Etats-Unis, 2015
Note:★★★★
Sicario, un film viscéral et visuellement abouti où la tension dramatique est à son meilleur
Septième long métrage de Denis Villeneuve, Sicario, qui signifie tueur à gages en espagnol, raconte l’histoire de Kate (saisissante Emily Blunt) recrutée par une force spéciale du gouvernement américain, pour mener à bien une mission, visant à démanteler le cartel de la drogue mexicaine. Tout au long de son périple, elle sera accompagnée de Matt Grever (Josh Brolin), chef des opérations en flip-flop, mâchant de la gum non sans décontraction ce qui contrebalance avec une job, au quotidien plutôt pesante. En outre, elle sera épaulée par Alejandro (Benicio Del Toro), un mystérieux consultant au passé trouble qui agira à titre de mentor pour elle. Personnage foncièrement idéaliste, Kate devra pourtant changer son fusil d’épaule afin de s’adapter à une réalité de terrain qu’elle ne connaissait pas et qui va, dès lors, chambouler ses convictions personnelles.
L’œuvre est dans la lignée d’Incendies ou Prisoners du même réalisateur, c’est à dire sombre et dérangeante. Il nous dépeint ici une société du crime construite sur la mort de milliers de personnes comme en témoigne la scène d’ouverture du film, à la réalisation singulière et au montage dynamique, dévoilant des dizaines de morts emmurés dans une maison, lieu clef lié à Manuel Diaz, chef du cartel. L’action se situe entre l’Arizona et la ville de Juarez, aux paysages à la fois désertiques, rudes et sévères, à l’image de la vie quotidienne des habitants du coin. A ceux-ci, s’opposent des plans en plongée sur les banlieues, qui créent alors un climat oppressant, appuyés par la superbe direction photo aux teintes jaunâtres de Roger Deakins (habitué des Frères Coen). L’immensité de ces espaces, et leur beauté brute, semble au final être là pour sonder des personnages qui se perdent dans le décor comme dans leurs histoires. En effet, Kate est aux prises avec des doutes quant à l’attribution de ses nouvelles tâches. Alors qu’avant elle aurait suivit à la lettre les indications fournies par le bureau chef, elle se questionne maintenant sur les moyens de faire avancer l’opération. Son double, que l’on aperçoit plusieurs fois dans un miroir, accentuera ce trouble qui la ronge de l’intérieur. Elle apprendra à ses dépends qu’il faut parfois savoir transgresser les règles pour arriver à ses fins. Alejandro, lui, c’est un être au regard tendre mais qui pose des gestes durs à l’égard de ses victimes. Il agit instinctivement, sans état d’âme.
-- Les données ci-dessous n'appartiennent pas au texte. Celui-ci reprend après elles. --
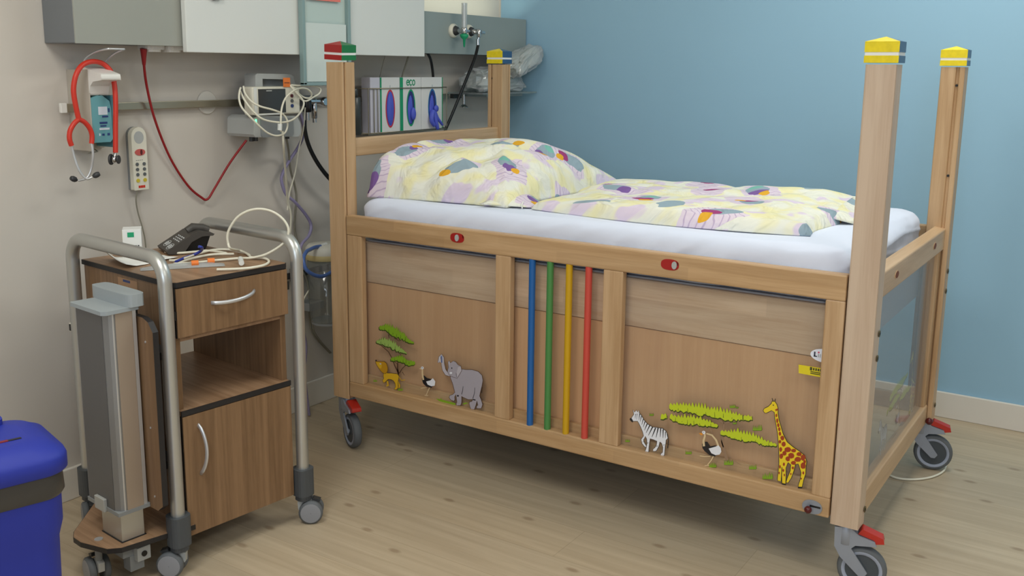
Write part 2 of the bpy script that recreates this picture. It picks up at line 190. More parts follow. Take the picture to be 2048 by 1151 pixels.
  ('leafdark',3,'-6443,4544 -6424,4427 -6446,4429 -6452,4545'),
  ('leafdark',3,'-6628,4536 -6611,4392 -6633,4395 -6637,4537'),
  ('leafdark',3,'-6826,4505 -6827,4380 -6849,4384 -6835,4507'),
  ('leafdark',1,'-5492,4111 -5575,4184 -5625,4143 -5669,4251 -5714,4177 -5787,4314 -5831,4203 -5887,4337 -5953,4231 -5989,4299 -6041,4210 -6095,4328 -6157,4201 -6198,4275 -6243,4160 -6304,4302 -6338,4129 -6390,4262 -6436,4089 -6462,4162 -6501,4060 -6562,4140 -6592,4020 -6657,4063 -6698,3997 -6738,4024 -6793,3954 -6839,3962 -6884,3908 -6866,3860 -6809,3871 -6778,3878 -6733,3868 -6677,3881 -6642,3868 -6592,3889 -6540,3860 -6482,3905 -6456,3882 -6390,3875 -6353,3943 -6335,3935 -6275,3905 -6232,3902 -6164,3949 -6140,4000 -6096,3987 -6030,3965 -5988,3991 -5932,3971 -5880,3979 -5826,4005 -5774,4032 -5733,4010 -5665,4006 -5611,4032 -5568,4022 -5492,4044'),
  ('leafpale',2,'-5526,4136 -5595,4200 -5653,4162 -5692,4268 -5740,4195 -5807,4330 -5852,4219 -5908,4353 -5963,4247 -6002,4314 -6062,4226 -6110,4343 -6166,4218 -6208,4292 -6264,4176 -6315,4319 -6347,4146 -6399,4278 -6441,4109 -6471,4178 -6513,4076 -6572,4157 -6599,4038 -6669,4078 -6707,4014 -6747,4040 -6801,3971 -6848,3978 -6888,3929 -6881,3899 -6835,3911 -6800,3919 -6755,3908 -6700,3921 -6666,3909 -6612,3930 -6565,3900 -6508,3946 -6472,3921 -6421,3914 -6384,3981 -6350,3975 -6290,3945 -6260,3942 -6197,3986 -6169,4040 -6113,4027 -6054,4006 -6012,4032 -5953,4012 -5908,4020 -5856,4045 -5798,4073 -5751,4050 -5691,4047 -5637,4073 -5593,4063 -5525,4082'),
  ('leafdark',3,'-5735,4171 -5718,4051 -5740,4054 -5744,4172'),
  ('leafdark',3,'-5899,4131 -5901,4020 -5923,4025 -5908,4133'),
  ('leafdark',3,'-6063,4117 -6043,3972 -6065,3975 -6072,4118'),
  ('leafdark',3,'-6211,4043 -6193,3938 -6215,3941 -6220,4044'),
  ('leafdark',3,'-6374,4100 -6354,3958 -6376,3961 -6383,4101'),
  ('leafdark',3,'-6548,3990 -6527,3896 -6549,3897 -6557,3991'),
  ('leafdark',1,'-6144,3577 -6216,3675 -6276,3639 -6326,3708 -6390,3682 -6457,3774 -6491,3700 -6551,3810 -6601,3722 -6672,3842 -6722,3702 -6770,3784 -6812,3672 -6852,3715 -6912,3633 -6952,3700 -7004,3639 -7062,3715 -7129,3654 -7173,3700 -7246,3656 -7245,3582 -7173,3524 -7122,3517 -7058,3500 -7008,3470 -6930,3451 -6881,3487 -6842,3473 -6795,3480 -6751,3538 -6701,3515 -6663,3513 -6610,3530 -6553,3525 -6483,3529 -6443,3548 -6380,3551 -6352,3525 -6278,3502 -6224,3512 -6143,3499'),
  ('leafgreen',2,'-6178,3604 -6240,3692 -6298,3655 -6349,3725 -6415,3700 -6476,3790 -6513,3716 -6571,3825 -6621,3738 -6684,3858 -6730,3719 -6781,3800 -6819,3690 -6862,3732 -6924,3649 -6968,3715 -7022,3654 -7079,3730 -7142,3669 -7189,3715 -7251,3676 -7250,3613 -7186,3562 -7140,3558 -7073,3539 -7022,3509 -6955,3492 -6907,3528 -6862,3514 -6825,3518 -6779,3578 -6718,3555 -6688,3553 -6634,3571 -6576,3566 -6509,3570 -6468,3589 -6398,3592 -6366,3564 -6299,3543 -6246,3553 -6175,3538'),
  ('leafdark',3,'-6343,3655 -6330,3509 -6352,3512 -6352,3656'),
  ('leafdark',3,'-6471,3636 -6460,3544 -6482,3547 -6481,3637'),
  ('leafdark',3,'-6599,3620 -6593,3540 -6615,3544 -6608,3622'),
  ('leafdark',3,'-6717,3685 -6707,3543 -6728,3546 -6726,3686'),
  ('leafdark',3,'-6844,3709 -6841,3547 -6863,3551 -6853,3711'),
  ('leafdark',3,'-6980,3630 -6974,3567 -6996,3571 -6989,3632'),
 ],
 'lion_print':[
  ('gold',1,'-5965,2759 -5986,2659 -6017,2638 -5939,2607 -5960,2558 -6073,2616 -6054,2686 -6034,2782'),
  ('gold',1,'-6457,2823 -6524,2692 -6484,2626 -6534,2615 -6583,2707 -6516,2852'),
  ('gold',1,'-6495,3034 -6634,2899 -6802,2951 -6793,2983 -6651,2926 -6515,3050'),
  ('barkdark',2,'-5809,2911 -5840,3073 -5964,3120 -6020,3072 -6180,3097 -6466,3124 -6545,3052 -6512,2891 -6495,2789 -6509,2638 -6429,2536 -6293,2522 -6356,2626 -6343,2755 -6271,2831 -6169,2851 -6045,2840 -5965,2758 -5892,2691 -5811,2659 -5768,2754 -5840,2839'),
  ('gold',3,'-5828,2915 -5856,3068 -5958,3104 -6014,3056 -6178,3082 -6459,3109 -6527,3046 -6494,2889 -6477,2785 -6490,2637 -6420,2548 -6311,2531 -6375,2627 -6361,2763 -6284,2844 -6175,2867 -6039,2854 -5952,2766 -5882,2702 -5824,2673 -5787,2755 -5858,2840'),
  ('barkdark',3,'-5473,3445 -5557,3413 -5678,3430 -5874,3469 -5995,3409 -6048,3261 -6033,3125 -5930,3016 -5788,3022 -5689,3083 -5594,3168 -5515,3256 -5466,3328'),
  ('golddark',4,'-5487,3437 -5550,3397 -5678,3415 -5869,3454 -5978,3398 -6030,3256 -6015,3127 -5925,3030 -5798,3037 -5704,3095 -5610,3180 -5532,3267 -5485,3335'),
  ('gold',5,'-5501,3363 -5677,3395 -5771,3310 -5737,3178 -5642,3185 -5548,3270'),
  ('dark',6,'-5544,3434 -5539,3418 -5525,3404 -5505,3397 -5486,3397 -5472,3406 -5467,3421 -5473,3437 -5487,3450 -5506,3458 -5526,3457 -5539,3449'),
  ('white',6,'-5743,3351 -5739,3336 -5725,3323 -5708,3317 -5690,3317 -5678,3325 -5673,3338 -5678,3353 -5691,3366 -5709,3372 -5726,3372 -5739,3364'),
  ('dark',7,'-5724,3347 -5722,3341 -5716,3335 -5708,3332 -5700,3332 -5694,3336 -5692,3342 -5695,3348 -5701,3354 -5709,3357 -5717,3357 -5722,3353'),
 ],
 'small_ostrich_print':[
  ('tan',1,'-7845,2891 -7770,2746 -7703,2595 -7728,2591 -7798,2741 -7877,2885'),
  ('tan',1,'-7647,2566 -7804,2587 -7807,2613 -7650,2593'),
  ('tan',1,'-7739,2883 -7580,2837 -7480,2795 -7487,2775 -7585,2816 -7742,2861'),
  ('dark',2,'-7531,3139 -7622,3285 -7764,3209 -7987,3214 -8084,3078 -7950,2905 -7718,2905 -7584,2990'),
  ('white',3,'-7719,3082 -7898,3153 -8009,3255 -8110,3157 -8083,3005 -7941,2955 -7785,2984'),
  ('tan',3,'-7638,3127 -7591,3337 -7592,3500 -7538,3491 -7528,3321 -7567,3104'),
  ('white',4,'-7623,3543 -7615,3516 -7592,3493 -7560,3480 -7529,3482 -7506,3496 -7498,3521 -7506,3548 -7530,3571 -7561,3584 -7592,3582 -7615,3568'),
  ('tan',4,'-7407,3482 -7516,3516 -7524,3466'),
  ('dark',5,'-7574,3542 -7572,3534 -7565,3527 -7556,3524 -7547,3524 -7541,3528 -7538,3535 -7541,3543 -7547,3550 -7556,3553 -7565,3553 -7572,3549'),
 ],
 'grass_print8':[
  ('leafgreen',0,'-8116,2562 -8322,2567 -8335,2645 -8373,2571 -8628,2565 -8956,2557 -8931,2477 -8628,2469 -8270,2499'),
 ],
 'grass_print9':[
  ('leafgreen',0,'-9243,2616 -9380,2675 -9478,2664 -9281,2581'),
 ],
 'elephant_print':[
  ('barkdark',0,'-8724,3451 -8817,3537 -8968,3670 -9071,3754 -9203,3801 -9377,3811 -9623,3856 -9872,3838 -10025,3736 -10065,3571 -10030,3375 -9959,3112 -9936,3010 -10008,2882 -10059,2741 -10003,2590 -9815,2549 -9792,2629 -9851,2678 -9821,2821 -9792,2660 -9724,2491 -9563,2480 -9496,2643 -9514,2726 -9613,2767 -9664,2834 -9474,2783 -9272,2817 -9211,2856 -9213,2650 -9168,2523 -9001,2475 -8961,2538 -8999,2609 -8974,2770 -8963,2860 -8925,2781 -8938,2678 -8881,2610 -8742,2628 -8671,2710 -8718,2799 -8820,2841 -8911,2932 -8861,3085 -8799,3262 -8736,3377'),
  ('elephant',1,'-8742,3447 -8830,3526 -8980,3659 -9080,3740 -9203,3784 -9376,3795 -9620,3839 -9863,3822 -10008,3725 -10046,3567 -10011,3375 -9940,3112 -9917,3003 -9990,2872 -10040,2737 -9992,2602 -9822,2566 -9810,2627 -9870,2681 -9821,2838 -9773,2661 -9713,2502 -9578,2495 -9516,2650 -9528,2716 -9626,2757 -9674,2850 -9478,2800 -9280,2834 -9193,2859 -9194,2648 -9157,2534 -9007,2493 -8981,2541 -9019,2612 -8994,2777 -8968,2878 -8906,2780 -8918,2677 -8881,2627 -8755,2644 -8691,2716 -8729,2788 -8830,2829 -8931,2934 -8881,3093 -8818,3271 -8755,3386'),
  ('barkdark',1,'-8762,3593 -8630,3590 -8552,3667 -8500,3852 -8487,4064 -8375,4171 -8251,4050 -8199,3839 -8287,3837 -8350,4036 -8347,4071 -8357,4023 -8354,3813 -8402,3593 -8526,3454 -8717,3441'),
  ('elelight',2,'-8749,3585 -8621,3577 -8538,3660 -8484,3848 -8472,4058 -8373,4158 -8265,4047 -8214,3842 -8273,3841 -8335,4037 -8355,4083 -8372,4026 -8369,3816 -8416,3600 -8535,3466 -8711,3451'),
  ('barkdark',2,'-8634,3934 -8712,3999 -8744,3922 -8852,4015 -8964,4001 -9064,3914 -9178,3891 -9218,3743 -9117,3573 -9024,3435 -8876,3439 -8748,3458 -8666,3489 -8614,3612 -8652,3747'),
  ('elephant',3,'-8649,3935 -8705,3987 -8742,3910 -8855,4003 -8955,3990 -9054,3903 -9166,3881 -9203,3742 -9105,3578 -9018,3446 -8880,3452 -8755,3470 -8679,3498 -8629,3616 -8667,3749'),
  ('elelight',4,'-9055,3830 -9159,3870 -9198,3741 -9105,3588 -9018,3456 -9000,3621'),
  ('elelight',4,'-8659,3926 -8705,3976 -8730,3886 -8685,3794'),
  ('dark',5,'-9260,3209 -9247,3081 -9196,2925 -9215,2924 -9263,3082 -9273,3211'),
  ('dark',5,'-9734,3259 -9719,3069 -9652,2869 -9671,2868 -9734,3070 -9746,3261'),
  ('dark',5,'-8828,3757 -8825,3744 -8816,3733 -8805,3728 -8794,3729 -8786,3737 -8782,3749 -8786,3762 -8794,3773 -8805,3778 -8816,3777 -8825,3769'),
  ('dark',5,'-8974,3615 -8999,3473 -9011,3477 -8986,3619'),
  ('dark',5,'-9096,2850 -9091,2834 -9076,2820 -9056,2813 -9036,2812 -9021,2820 -9016,2834 -9021,2850 -9036,2864 -9056,2872 -9076,2872 -9091,2864'),
  ('dark',5,'-9670,2823 -9767,2821 -9776,2856 -9679,2857'),
  ('white',5,'-8823,3588 -8815,3570 -8795,3554 -8767,3544 -8740,3544 -8720,3552 -8712,3568 -8720,3586 -8740,3602 -8767,3612 -8795,3612 -8815,3604'),
  ('blue',5,'-8359,4094 -8366,3863 -8412,3872 -8394,4101'),
  ('white',5,'-8300,4041 -8307,3863 -8343,3871 -8326,4047'),
  ('dark',5,'-10028,3337 -10005,3126 -10029,3129 -10042,3339'),
 ],
}

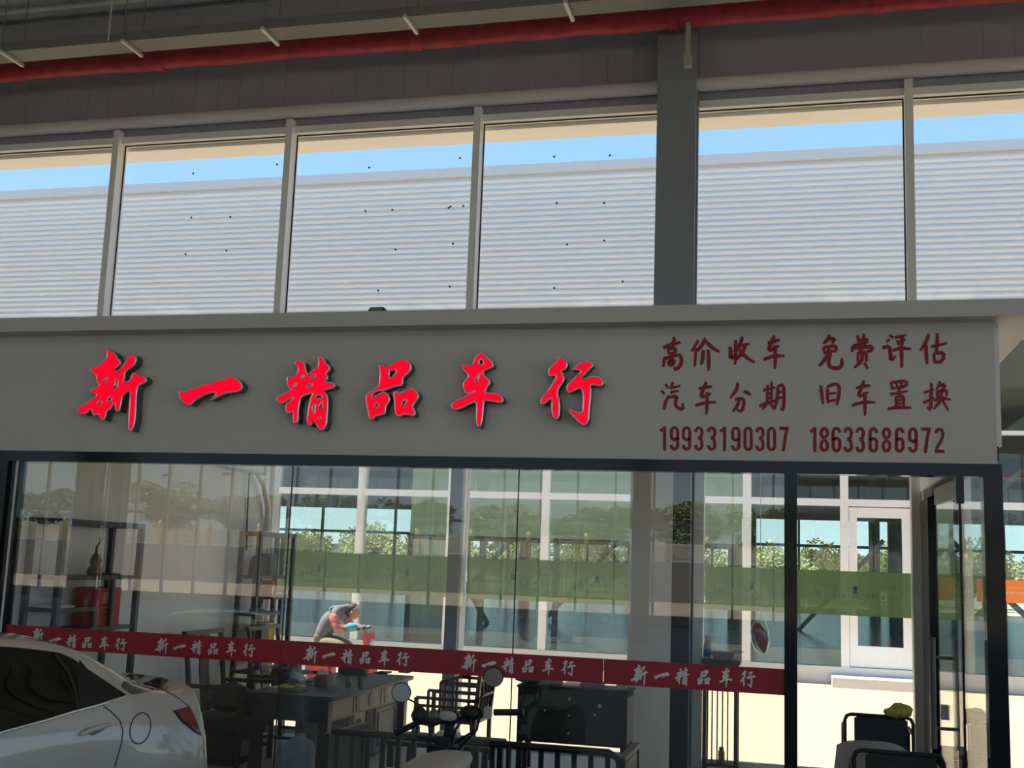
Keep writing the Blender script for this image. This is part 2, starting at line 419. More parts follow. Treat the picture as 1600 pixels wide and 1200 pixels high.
lamp_post(-41.5, -53.0, 0, 7.0, 'slim white street lamp in front of the picket fence, farther from the hall corner')
lamp_post(-30.0, -40.0, 0, 6.2, 'slim white street lamp on the forecourt near the rear windows')

# ------------------------------------------------------------------ hall across the alley
YO = 24.0
trim(MB().box(-46, YO-.12, -.01, 26, YO+.2, .32), m_cap)
mb = MB(); z = 6.95; prof = []
while z < 10.70:
    prof += [(YO-.05, z), (YO-.05, z+.035), (YO+.0, z+.055), (YO+.0, z+.08)]; z += .13
k = len(prof)
mb.add([(-46, a, b) for a, b in prof] + [(26, a, b) for a, b in prof], [(i, i+1, k+i+1, k+i) for i in range(k-1)])
mb.box(-46, YO+.02, 6.95, 26, YO+.15, 10.74)
struct(mb, 'wall_opposite', m_corr)
trim(MB().box(-46, YO-.10, 10.74, 26, YO+.2, 10.95), m_cap)
trim(MB().box(-46, YO-.09, 3.46, 26, YO+.09, 3.60), m_alu)
trim(MB().box(-46, YO-.085, 4.92, 26, YO+.085, 5.00), m_alu); trim(MB().box(-46, YO-.09, 6.83, 26, YO+.09, 6.95), m_alu)
om = [-9.54+2.1*k for k in range(-17, 17)]
DX0, DX1 = .85, 2.05                   # the door bay
for x in om:
    if DX0-.3 < x < DX1+.3: continue
    trim(MB().box(x-.085, YO-.10, .30, x+.085, YO+.1, 6.9), m_alu)
trim(MB().box(DX0-.16, YO-.10, .30, DX0, YO+.1, 6.9), m_alu)
trim(MB().box(DX1-.02, YO-.10, .30, DX1+.16, YO+.1, 6.9), m_alu)
ox = sorted([x for x in om if not (DX0-.3 < x < DX1+.3)] + [DX0-.08, DX1+.07])
for a, b in zip(ox[:-1], ox[1:]):
    if abs(a-(DX0-.08)) < .01:
        window(MB().box(a+.08, YO-.006, 3.6, b-.08, YO+.006, 4.92), m_glassg); continue
    window(MB().box(a+.085, YO-.006, .32, b-.085, YO+.006, 3.46), m_glassg)
    window(MB().box(a+.085, YO-.006, 3.6, b-.085, YO+.006, 4.92), m_glassg)
for a, b in zip(ox[:-1], ox[1:]): window(MB().box(a+.086, YO-.006, 5.0, b-.086, YO+.006, 6.83), m_glassg)
d = struct(MB().box(DX0+.15, YO-.03, .72, DX1-.18, YO-.018, 3.25), 'door_1', m_glassg)
MB().box(DX0+.01, YO-.06, .33, DX0+.16, YO+.02, 3.44).box(DX1-.19, YO-.06, .33, DX1-.03, YO+.02, 3.44).box(DX0+.16, YO-.06, 3.24, DX1-.19, YO+.02, 3.44).box(DX0+.16, YO-.06, .33, DX1-.19, YO+.02, .74).build('door_frame', m_alu, d)
MB().box(DX1-.15, YO-.09, 1.75, DX1-.08, YO-.06, 2.1).build('door_handle', m_gal, d)
trim(MB().box(DX0-.35, YO-.85, -.01, DX1+.3, YO-.12, .17), m_cap)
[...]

L’affection qui le lie à Kate, comme une fille peut manquer à son père, tranche avec la froideur de ses actes. Néanmoins, s’il aide les deux américains, c’est avant tout pour satisfaire un dessein personnel.
La musique tonitruante de Sicario continue de nous hanter longtemps…
Ne sombrant jamais dans la facilité, la dernière offrande du québécois fait la part belle à la musique toujours diégétique (l’islandais Johann Johannsson) qui aide à la complexité du scénario. Des sons oppressants, lourds et graves, avec des percussions en toile de fond continuent de faire monter la pression crescendo. On pense à cette scène d’embouteillage spectaculaire où on nage en pleine zone grise à savoir la légitimité de tuer des dizaines de personnes pour n’avoir le but d’en atteindre qu’une seule. L’intelligence de la réalisation de nous présenter les forces américaines toujours en ligne droite, les voitures se suivant de près constamment, nous laissent entrevoir une manière de penser où l’on ne transige pas.
Malgré tout ce soucis du détail, Sicario n’est pas un film bavard. Même s’il a beaucoup de choses à dire, le réalisateur n’a de cesse de suggérer plutôt que d’imposer. A l’action principale, Denis Villeneuve greffe des scènes de tendresse entre un père, policier corrompu, et son jeune fils, joueur de soccer. Ces moments de pause semblent être là pour faire écho aux intentions d’Alejandro qui ne cherche finalement qu’à se battre pour sauver ces vies de familles instables, dont la violence fait partie intégrante du quotidien (affiches de gens disparus, morts suspendus). De bien rares moments de silence annonçant le chaos à venir qui ne nous quittent pas, même une fois sorti de la salle.